Initially, petitioner contends that he was denied due process in the review process because he was excluded from the review and Hartman did not follow SUNY's rules and guidelines by arbitrarily convening the panel to conduct the review and by not outlining the reasons for his determination. " 'It is well established that once having adopted rules or guidelines establishing the procedures to be followed in relation to [discipline] of a student [or a student group], colleges or universities—both public and private—must substantially comply with those rules and guidelines' " (Matter of Schwarzmueller v State Univ. of N.Y. at Potsdam, 105 AD3d 1117, 1118 [2013], quoting Matter of Weidemann v State Univ. of N.Y. Coll. at Cortland, 188 AD2d 974, 975 [1992]). SUNY's Group Conduct Manual allows for "[a] group found [r]esponsible of a violation [to] request a [r]eview for a sanction considered too severe for the violation." The manual specifies that the reviews "are dealt with directly by the Vice President for Student Affairs (designee)" and that the Vice President has the responsibility to "schedule and hear" the reviews and "make the final decision."

In March 2018, petitioner sent an email from his school email address advising that the fraternity would be seeking review of Allen's determination, which was followed by a formal request for review. On March 13, 2018, Hartman's office sent an email to petitioner's same school email address notifying him that the review had been scheduled for March 19, 2018 and directing petitioner to "email to confirm receipt of this email." For the review, Hartman had "asked a group of trained conduct board members to meet" to consider the sanction. Petitioner neither confirmed receipt of the email nor appeared at the review. However, petitioner was able to meet with Hartman and members of the review board on March 25, 2018 "to share [his] thoughts and answer questions of the review board members." After reviewing the hearing before the College Committee for Group Review, the statements and evidence collected by the SUNY police and the letters submitted by the alumni, as well as petitioner's own comments during the March 25, 2018 meeting, Hartman upheld the fraternity's sanction of withdrawal of recognition. In light of the foregoing, we are satisfied that petitioner was provided an opportunity—and was able—to participate in the review process. Additionally, the record establishes that Hartman properly scheduled and heard the review and made a final determination outlining the reasons for upholding the sanction.
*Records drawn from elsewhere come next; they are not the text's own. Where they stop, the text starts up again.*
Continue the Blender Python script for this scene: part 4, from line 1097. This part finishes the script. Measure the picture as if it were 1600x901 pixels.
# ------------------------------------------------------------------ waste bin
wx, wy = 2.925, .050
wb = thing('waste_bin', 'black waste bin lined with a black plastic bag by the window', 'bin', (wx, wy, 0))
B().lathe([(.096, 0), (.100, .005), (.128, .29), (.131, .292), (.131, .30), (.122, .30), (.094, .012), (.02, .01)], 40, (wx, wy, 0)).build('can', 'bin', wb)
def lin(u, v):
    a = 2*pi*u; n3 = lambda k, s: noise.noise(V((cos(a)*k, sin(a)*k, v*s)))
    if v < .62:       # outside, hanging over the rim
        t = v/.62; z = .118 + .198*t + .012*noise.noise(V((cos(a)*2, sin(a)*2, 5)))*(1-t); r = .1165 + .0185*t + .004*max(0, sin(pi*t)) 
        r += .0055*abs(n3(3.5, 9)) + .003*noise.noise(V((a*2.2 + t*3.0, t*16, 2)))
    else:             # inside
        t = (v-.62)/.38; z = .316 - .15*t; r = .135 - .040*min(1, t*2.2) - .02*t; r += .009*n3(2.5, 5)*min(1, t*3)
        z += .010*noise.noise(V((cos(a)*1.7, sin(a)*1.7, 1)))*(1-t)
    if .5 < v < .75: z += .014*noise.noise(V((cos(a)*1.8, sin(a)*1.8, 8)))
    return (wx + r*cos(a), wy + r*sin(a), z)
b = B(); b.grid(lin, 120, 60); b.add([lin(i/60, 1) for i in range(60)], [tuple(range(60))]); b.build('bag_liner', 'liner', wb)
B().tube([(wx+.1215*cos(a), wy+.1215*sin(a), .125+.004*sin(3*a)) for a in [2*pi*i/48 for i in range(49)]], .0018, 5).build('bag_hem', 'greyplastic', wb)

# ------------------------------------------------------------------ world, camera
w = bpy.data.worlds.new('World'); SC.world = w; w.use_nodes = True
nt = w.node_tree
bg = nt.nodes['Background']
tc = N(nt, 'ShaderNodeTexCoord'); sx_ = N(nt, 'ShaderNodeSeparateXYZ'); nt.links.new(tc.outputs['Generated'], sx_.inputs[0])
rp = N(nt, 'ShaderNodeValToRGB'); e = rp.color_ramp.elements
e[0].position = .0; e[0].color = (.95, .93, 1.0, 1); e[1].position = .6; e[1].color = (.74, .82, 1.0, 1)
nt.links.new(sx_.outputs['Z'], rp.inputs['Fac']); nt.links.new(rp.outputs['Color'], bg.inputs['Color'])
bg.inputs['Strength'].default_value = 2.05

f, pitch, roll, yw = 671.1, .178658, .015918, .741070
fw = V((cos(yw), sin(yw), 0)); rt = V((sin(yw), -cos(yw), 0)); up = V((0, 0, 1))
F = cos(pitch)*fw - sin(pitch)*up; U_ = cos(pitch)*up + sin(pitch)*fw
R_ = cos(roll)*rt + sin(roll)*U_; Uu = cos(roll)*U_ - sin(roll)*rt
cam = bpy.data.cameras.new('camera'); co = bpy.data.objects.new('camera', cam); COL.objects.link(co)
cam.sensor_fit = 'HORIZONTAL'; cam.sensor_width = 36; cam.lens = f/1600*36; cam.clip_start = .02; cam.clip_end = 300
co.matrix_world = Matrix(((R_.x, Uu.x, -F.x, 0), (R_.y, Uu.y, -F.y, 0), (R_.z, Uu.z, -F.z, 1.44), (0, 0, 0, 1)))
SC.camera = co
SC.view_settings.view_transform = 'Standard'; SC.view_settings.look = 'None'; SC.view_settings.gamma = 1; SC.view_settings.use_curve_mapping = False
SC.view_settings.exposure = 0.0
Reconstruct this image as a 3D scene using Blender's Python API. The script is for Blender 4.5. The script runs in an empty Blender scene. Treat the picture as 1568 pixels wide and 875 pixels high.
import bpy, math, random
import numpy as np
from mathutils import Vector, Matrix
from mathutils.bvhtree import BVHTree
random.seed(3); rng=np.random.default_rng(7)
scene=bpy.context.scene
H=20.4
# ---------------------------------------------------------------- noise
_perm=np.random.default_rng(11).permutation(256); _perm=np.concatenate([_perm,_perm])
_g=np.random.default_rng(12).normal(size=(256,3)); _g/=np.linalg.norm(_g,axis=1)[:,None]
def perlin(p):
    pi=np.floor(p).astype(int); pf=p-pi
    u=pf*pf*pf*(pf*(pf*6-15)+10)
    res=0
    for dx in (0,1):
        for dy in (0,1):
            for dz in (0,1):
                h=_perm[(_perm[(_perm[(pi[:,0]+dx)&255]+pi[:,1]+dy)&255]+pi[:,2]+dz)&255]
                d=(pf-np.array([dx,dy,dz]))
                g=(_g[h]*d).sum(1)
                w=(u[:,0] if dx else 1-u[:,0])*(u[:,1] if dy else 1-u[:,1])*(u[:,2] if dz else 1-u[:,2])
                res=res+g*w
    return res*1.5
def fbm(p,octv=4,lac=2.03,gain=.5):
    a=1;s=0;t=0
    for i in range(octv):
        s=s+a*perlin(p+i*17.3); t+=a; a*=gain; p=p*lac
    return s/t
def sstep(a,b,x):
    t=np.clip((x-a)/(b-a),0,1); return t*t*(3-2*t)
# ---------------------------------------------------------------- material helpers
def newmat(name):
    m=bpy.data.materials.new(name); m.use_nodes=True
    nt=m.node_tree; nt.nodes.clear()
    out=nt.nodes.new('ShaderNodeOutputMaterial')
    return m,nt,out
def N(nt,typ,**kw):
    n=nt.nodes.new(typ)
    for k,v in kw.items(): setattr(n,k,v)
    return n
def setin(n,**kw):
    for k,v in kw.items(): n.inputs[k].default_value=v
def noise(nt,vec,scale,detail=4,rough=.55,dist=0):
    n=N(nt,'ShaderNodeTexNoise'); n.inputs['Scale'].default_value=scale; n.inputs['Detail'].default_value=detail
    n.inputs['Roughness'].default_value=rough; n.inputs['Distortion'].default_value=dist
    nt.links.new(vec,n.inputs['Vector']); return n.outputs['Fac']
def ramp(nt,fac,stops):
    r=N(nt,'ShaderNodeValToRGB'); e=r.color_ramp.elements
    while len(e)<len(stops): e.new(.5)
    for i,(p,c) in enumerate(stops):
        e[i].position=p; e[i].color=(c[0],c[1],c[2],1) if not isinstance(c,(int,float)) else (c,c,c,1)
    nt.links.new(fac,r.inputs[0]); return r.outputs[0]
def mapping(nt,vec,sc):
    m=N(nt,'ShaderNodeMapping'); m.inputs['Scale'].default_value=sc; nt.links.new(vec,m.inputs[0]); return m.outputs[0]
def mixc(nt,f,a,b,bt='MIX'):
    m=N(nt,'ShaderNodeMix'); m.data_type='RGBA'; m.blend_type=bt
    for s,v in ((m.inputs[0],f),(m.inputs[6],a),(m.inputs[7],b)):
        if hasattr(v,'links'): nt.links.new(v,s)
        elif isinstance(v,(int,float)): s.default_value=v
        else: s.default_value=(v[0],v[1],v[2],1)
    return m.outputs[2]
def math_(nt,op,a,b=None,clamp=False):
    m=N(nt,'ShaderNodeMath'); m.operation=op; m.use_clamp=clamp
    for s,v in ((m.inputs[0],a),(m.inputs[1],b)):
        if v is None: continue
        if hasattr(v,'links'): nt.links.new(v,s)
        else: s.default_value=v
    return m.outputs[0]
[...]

Contrary to petitioner's contention, nothing in SUNY's Group Conduct Manual prohibited Hartman from convening board members to assist in the review process.[FN2] Therefore, we find that the review process substantially complied with SUNY's rules and guidelines (see Matter of Lambraia v State Univ. of N.Y. at Binghamton, 135 AD3d 1144, 1147 [2016]; Matter of Schwarzmueller v State Univ. of N.Y. at Potsdam, 105 AD3d at 1119; Matter of Krysty v State Univ. of N.Y. at Buffalo, 39 AD3d 1220, 1220 [2007], lv denied 9 NY3d 805 [2007]).

Next, petitioner contends that respondents abused their discretion by imposing the sanction of withdrawal of recognition. An administrative penalty will be upheld so long as it is not "so disproportionate to the offense as to be shocking to one's sense of fairness" (Matter of Jacobson v Blaise, 175 AD3d 1629, 1633 [2019], lv denied 35 NY3d 901 [2020]; see Matter of Lampert v State Univ. of N.Y. at Albany, 116 AD3d 1292, 1294 [2014], lv denied 23 NY3d 908 [2014]). Here, the record contains multiple sworn statements of students who attested to being hazed by the fraternity, which included consuming items to induce vomiting, being vomited on by other members, consuming alcohol and marihuana while underage and being inappropriately "paddled" by other members. The record also shows that the fraternity continued to recruit ineligible members, falsified records submitted to SUNY so as to not reflect membership of ineligible members and failed to report incidents of hazing as required by SUNY regulations. An investigator with SUNY found that what had occurred "[wa]s not isolated" and, in his opinion, these issues were "systemic." When the College Committee for Group Review inquired as to how the fraternity could avoid similar events in the future, petitioner only stated that "new member education should be more important." In light of the foregoing, and considering the extensive nature of the violations and the risk posed to the health and safety of students by the fraternity's conduct, we find that the penalty is not so disproportionate to the offense as to be shocking to one's sense of fairness (see Matter of J.B. v State Univ. of N.Y., 175 AD3d 493, 495 [2019]; Matter of Haug v State Univ. of N.Y. at Potsdam, 166 AD3d 1404, 1405 [2018]).

Clark, Devine, Pritzker and Reynolds Fitzgerald, JJ., concur. Adjudged that the determination is confirmed, without costs, and petition dismissed.

Footnotes


Footnote 1:Contrary to respondents' contention that Supreme Court erred in transferring this proceeding, we note that the court properly transferred the proceeding—notably, following respondents' request for transfer, which petitioner joined—as petitioner raised a "substantial evidence question" in his petition (see CPLR 7803 [4]; 7804 [g]; see e.g. Matter of Sullivan County Patrolmen's Benevolent Assn., Inc. v County of Sullivan, 173 AD3d 1545, 1546 [2019])—a contention that petitioner no longer advances on appeal before this Court.

Footnote 2:To the extent that petitioner contends that the board members were selected arbitrarily, this contention was not preserved for our review as petitioner did not object to the composition of the board members (see Matter of Agudio v State Univ. of N.Y., 164 AD3d 986, 991 [2018]). In any event, the record does not contain any support for petitioner's contention.